Mrs. Spearman: A Remembrance and Commitment
At first I struggled to remember exactly what her class was
like. When Dr. Cunningham died I had a flood of vivid and exact memories wash
over me. With Mrs. Spearman I had to think… was that the year we read Things
Fall Apart and The Bride Price? Or was it Ralph Ellison’s Invisible Man? Didn’t
we read Langston Hughes poems? I remembered the room at the far west end of the
first floor hall, some of the other students in the class and vaguely some
presentations we made. But then, I remembered-- one of the strongest memories
in all my high school years. It came back.
“Kacey, why do you want to be a doctor when you can write
so well?”
At the time I had no answer. I’m sure I said something, but I didn’t have a real answer. Truthfully, I thought that’s what smart kids did. And I did love science. I still do. I am still fascinated by how the human body works.
I has taken me years to realize she was right. I love
language. I love to write. I love putting words together in beautiful ways, in
order to convey an exact meaning, an exact feeling or describe something so
well that the reader is, for a few moments, immersed in your world. I like to
move people with words. I also love to take them apart, study them. I like to
pick apart a sentence to parse its meaning. Words are important to me. They
affect people. They should be used with more care and treated with more
respect.
She was also right about something else. She was blunt. She
was clear. She spoke to me like I was an adult. She had a passion for words and
she recognized it in me. She didn’t care what smart kids were supposed to do.
She called me out and it stuck with me.
I did not become a doctor. I did choose a profession that
allowed me to write, but not in my own voice. I have a chance now to spend some
time writing in my own voice. I have the opportunity to spend time with words,
with language.

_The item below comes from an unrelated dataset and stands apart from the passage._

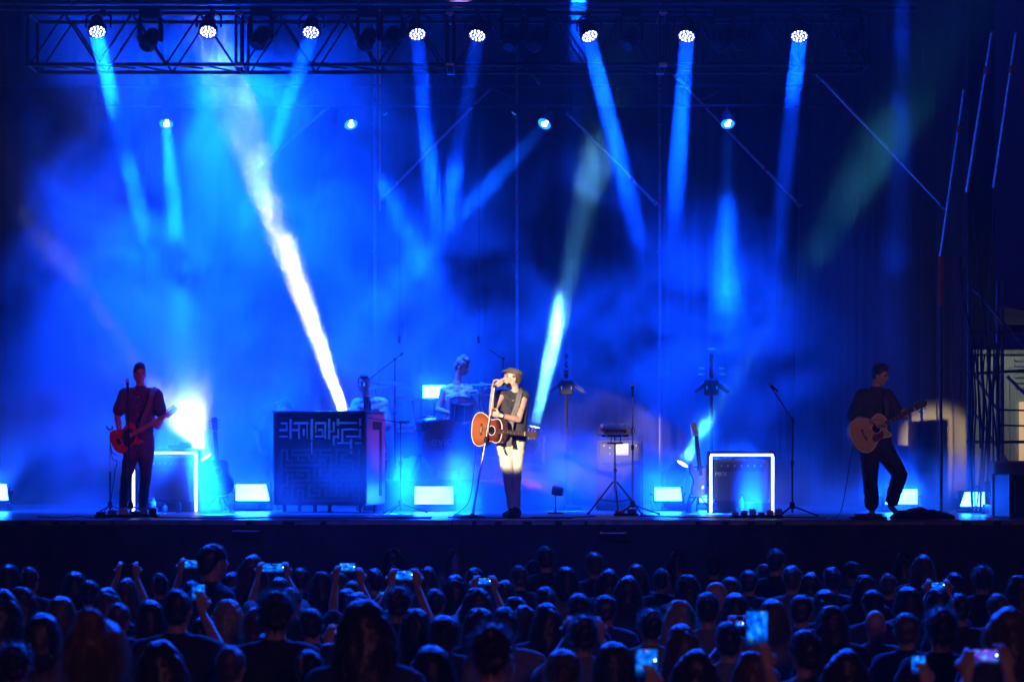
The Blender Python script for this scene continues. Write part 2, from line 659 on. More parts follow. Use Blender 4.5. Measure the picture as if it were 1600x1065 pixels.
# rear truss carrying the four azure lights
t = thing('rear_truss', 'thin black rear bar carrying the four small azure lights', 'truss', (WX(700, 32.2), 32.2, CAMZ + (HORIZON - 166) / F * 32.2))
for z in (0, .3):
    MB().tube([(-6.6, 0, z), (6.6, 0, z)], .024, 8).build('chord', black_metal, t)
for i in range(22):
    MB().tube([(-6.6 + .6 * i, 0, 0 if i % 2 else .3), (-6.0 + .6 * i, 0, .3 if i % 2 else 0)], .011, 6).build('brace', black_metal, t)

# ---------------------------------------------------------------- rear scaffold posts and diagonals
post_lab = {590: 'tall scaffold post with an orange lit cable left of centre', 808: 'thin scaffold post directly above the singer',
            1030: 'scaffold post behind the small keyboard and mic stand', 1255: 'scaffold post at the left edge of the wing curtain'}
for px in (586, 808, 1031, 1255):
    key = min(post_lab, key=lambda q: abs(q - px))
    d = 33.2
    x = WX(px, d)
    t = thing('scaffold_post', post_lab[key], 'scaffold post', (x, d, FLOOR), 0, 'vertical posts of the rear scaffold')
    MB().tube([(0, 0, .01), (0, 0, 8.6)], .026, 10).build('tube', dark_steel, t)
    MB().box((-.08, -.08, .0), (.08, .08, .012), .002).build('base_plate', dark_steel, t)
    for z in (2.0, 3.9, 5.85, 7.8):
        MB().lathe([(.05, -.006), (.062, 0), (.05, .006)], (0, 0, z), n=12).build('rosette', dark_steel, t)
    MB().lathe([(.033, -.035), (.033, .035)], (0, 0, 1.95 + 2.72), n=10).build('red_clip', red_tape, t)
o = MB().box((-.012, -.004, 0), (.012, .004, 4.2), .001).build('orange_lit_cable', orange_light_and_sleeve, None, W(593.5, 330, 33.0))  # cable lit orange, the light put into its colour
tag(o, 'cable with orange light painted on, hanging beside the tall left scaffold post', 'strap')
# long diagonals (photo ends)
dg = [((595, 312), (767, 138), 'diagonal scaffold pole rising right from the post with the orange lit cable'),
      ((1026, 320), (886, 176), 'diagonal scaffold pole falling right between the singer and the keyboard'),
      ((1251, 322), (1052, 115), 'long diagonal pole crossing behind the right azure light'),
      ((1477, 326), (1277, 116), 'faint diagonal pole in front of the wing curtain'),
      ((404, 262), (514, 166), 'short diagonal pole in the smoke left of centre'),
      ((842, 128), (822, 108), 'stub of diagonal pole just under the front truss')]
for (a, b, lab) in dg:
    A, B = W(a[0], a[1], 33.0 if a[0] < 1400 else 29.6), W(b[0], b[1], 32.6 if a[0] < 1400 else 29.2)
    t = thing('diagonal_pole', lab, 'pole', A, 0, 'diagonal poles of the rear scaffold')
    MB().tube([(0, 0, 0), B - A], .024, 8).build('tube', steel, t)
    for f in (.02, .98):
        c = (B - A) * f
        MB().lathe([(.036, -.04), (.036, .04)], c, B - A, 10).build('end_clamp', dark_steel, t)
    if a[0] in (1026, 1251, 595):
        c = (B - A) * (.28 if a[0] != 595 else .98)
        MB().lathe([(.03, -.03), (.03, .03)], c, B - A, 10).build('red_clip', red_tape, t)
# leaning poles on the right
for a, b, lab in (((1589, 50), (1553, 292), 'outermost leaning blue lit pole at the upper right'),
                  ((1551, 50), (1511, 298), 'middle leaning blue lit pole at the upper right'),
                  ((1508, 138), (1470, 400), 'inner leaning pole ending in an orange sleeve')):
    A, B = W(b[0], b[1], 27.0), W(a[0], a[1], 25.0)
    t = thing('leaning_pole', lab, 'pole', A, 0, 'leaning poles right of the stage')
    MB().tube([(0, 0, 0), B - A], .028, 10).build('tube', steel, t)
    MB().lathe([(.038, -.05), (.038, .05)], (B - A) * .78, B - A, 10).build('red_clip', red_tape, t)
    if b[0] == 1470:
        MB().tube([(0, 0, 0), (0, .02, -.62)], .032, 10).build('orange_sleeve', orange_light_and_sleeve, t)
        MB().tube([(0, .02, -.62), (.02, .05, -4.2)], .02, 8).build('lower_tube', dark_steel, t)
    else:
        MB().tube([(0, 0, 0), (-.05, .2, -2.6)], .009, 6).build('guy_line', dark_steel, t)
for i, pts in enumerate((((1500, 400), (1506, 470), (1525, 560), (1532, 700)), ((1520, 330), (1535, 470), (1548, 600), (1560, 720)))):
    o = MB().tube([W(x, y, 27.6 + .1 * i) for x, y in spline(pts, 5, False)], .012, 6).build('hanging_cable', rubber)
    tag(o, 'dark cable hanging in front of the tower, %s' % ('left one beside the wing curtain' if i == 0 else 'right one nearer the picture edge'), 'cable', 'cables hanging by the tower')


# ---------------------------------------------------------------- side tower and what stands behind it
def tower():
    d = 28.6
    k = F / d
    t = thing('scaffold_tower', 'blue lit scaffold tower beside the right end of the stage', 'scaffold tower', (WX(1560, d), d, 0))
    ox = t.location.x

    def tb(name, a, b, r=.026, m=dark_steel, dd=0.):
        A, B = W(a[0], a[1], d + dd), W(b[0], b[1], d + dd)
        off = Vector((ox, d, 0))
        MB().tube([A - off, B - off], r, 8).build(name, m, t)
    for px, dd in ((1514, 0), (1559, 0), (1604, 0), (1518, 1.3), (1566, 1.3)):
        tb('upright', (px, 440), (px, 1010 if dd == 0 else 990), .026, dark_steel, dd)
    for y in (520, 584, 690, 760):
        tb('ledger', (1510, y), (1610, y - (6 if y == 584 else 0)), .02)
    tb('brace', (1516, 575), (1558, 640), .018)
    tb('brace', (1516, 635), (1600, 760), .018, dark_steel, .05)
    tb('brace', (1600, 540), (1520, 450), .02, dark_steel, -.05)
    tb('brace', (1544, 650), (1560, 545), .026, dark_steel, -.1)
    tb('brace', (1574, 588), (1604, 618), .02, dark_steel, .1)
    for y in (640, 664, 690):
        tb('deck_rail', (1562, y), (1606, y + 1), .012, alu, .3)
    return t


tower()
for i in range(9):
    px = 1519 + i * 4.6 + (i % 3)
    y0 = 545 + rnd.uniform(-25, 10)
    pts = [(px, y0), (px + rnd.uniform(-3, 3), y0 + 40), (px + rnd.uniform(-5, 5), y0 + 100), (px + rnd.uniform(-3, 6), y0 + 170), (px + rnd.uniform(-6, 6), 800)]
    o = MB().tube([W(x, y, 28.3 + .03 * i) for x, y in spline(pts, 4, False)], .013 if i % 3 else .02, 6).build('tower_cable', rubber)
    tag(o, 'black cable hanging inside the side tower, %s from the left' % ('first', 'second', 'third', 'fourth', 'fifth', 'sixth', 'seventh', 'eighth', 'ninth')[i], 'cable', 'cables bunched in the side tower')
# pale container and canopy beyond
cont = mat('pale_container_paint', (.5, .56, .5), .6, 0, .12, 2, .05)
d = 33.5
t = thing('site_container', 'pale green ribbed container behind the side tower', 'container', (WX(1590, d), d, 0))
x0, x1 = WX(1512, d) - t.location.x, WX(1720, d) - t.location.x
zt = CAMZ + (HORIZON - 552) / F * d
MB().box((x0, .02, 0), (x1, 2.4, zt), .01).build('body', cont, t)
rib = MB().box((0, 0, 0), (.09, .045, zt - .3), .012).mesh('rib', cont)
for i in range(14):
    if not 5 <= i <= 8:
        link('rib', rib, None, t, (x0 + .05 + i * .15, -.02, .1))
lv = MB().box((0, 0, 0), (1.2, .05, .05), .01).mesh('louvre', cont)
for i in range(6):
    link('louvre', lv, None, t, (x0 + .72, -.03, zt - .12 - i * .085))
MB().box((x0 + .8, -.015, 1.6), (x0 + 1.6, .02, zt - .75), .01).build('window', mat('warm_lit_window', (.5, .4, .3), .4, 0, .1, 4, 0, emit=(1, .62, .32), es=.55), t)
MB().box((x0, -.08, zt - .02), (x1, 2.45, zt + .06), .01).build('roof_rail', dark_steel, t)
t = thing('canopy_tent', 'dim pale canopy roof seen above the tower at the right edge', 'canopy', (WX(1570, 36), 36, 0))
me = bpy.data.meshes.new('canopy_roof')
me.from_pydata([(-.6, 0, 4.75), (1.6, 0, 4.75), (1.6, 3, 4.75), (-.6, 3, 4.75), (.1, .8, 5.1), (.1, 2.2, 5.1)], [], [(0, 1, 4), (1, 2, 5, 4), (2, 3, 5), (3, 0, 4, 5)])
o = link('canopy_roof', me, mat('canopy_cloth', (.4, .36, .34), .8, 0, .15, 2, .1), t)
o.modifiers.new('s', 'SOLIDIFY').thickness = .01
for x, y in ((-.6, 0), (1.6, 0), (1.6, 3), (-.6, 3)):
    MB().tube([(x, y, 0), (x, y, 4.75)], .03, 8).build('leg', alu, t)
# work lamp that lights the container
t = thing('work_lamp', 'small work lamp shining on the container behind the tower', 'lamp', (WX(1640, 31.5), 31.2, 4.6))
MB().tube([(0, 0, -4.6), (0, 0, 0)], .02, 8).build('stand', black_metal, t)
MB().box((-.15, -.05, -.08), (.15, .05, .12), .01).build('housing', black_metal, t)
MB().box((-.13, .052, -.06), (.13, .056, .1), .001).build('lit_glass', mat('work_lamp_glass', (.5, .5, .5), .4, 0, 0, 1, 0, emit=(.85, 1, .75), es=5), t)
lo = spot_lamp('work_lamp_light', (WX(1640, 31.5), 31.3, 4.65), (WX(1560, 33.5), 33.5, 3.9), (.9, 1, .75), 40, 100, .7, .1)
# dark crew gear at the foot of the tower
case_mat = mat('black_case_laminate', (.02, .02, .022), .5, 0, .3, 8, .1)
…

In honor of that memory, of the impact Kay Spearman had on me
and countless other “smart kids,” I make a promise to myself to write—to write
and to read, to spend time with language and good literature.
I am really busy right now, so it would have been a lot more
convenient if she could have waited a few months so I could have had this
epiphany later. But she didn’t, and that’s part of the message I’m taking. I am
never too busy for words.
Kay Spearman, Kacey's Junior year High School English teacher died yesterday after deteriorating from emphysema and other heart/lung problems. She taught in the International Baccalaureate program at Pensacola High School when it was a brand new, untested experiment. She was passionate about literature and passionate about teaching. She is missed.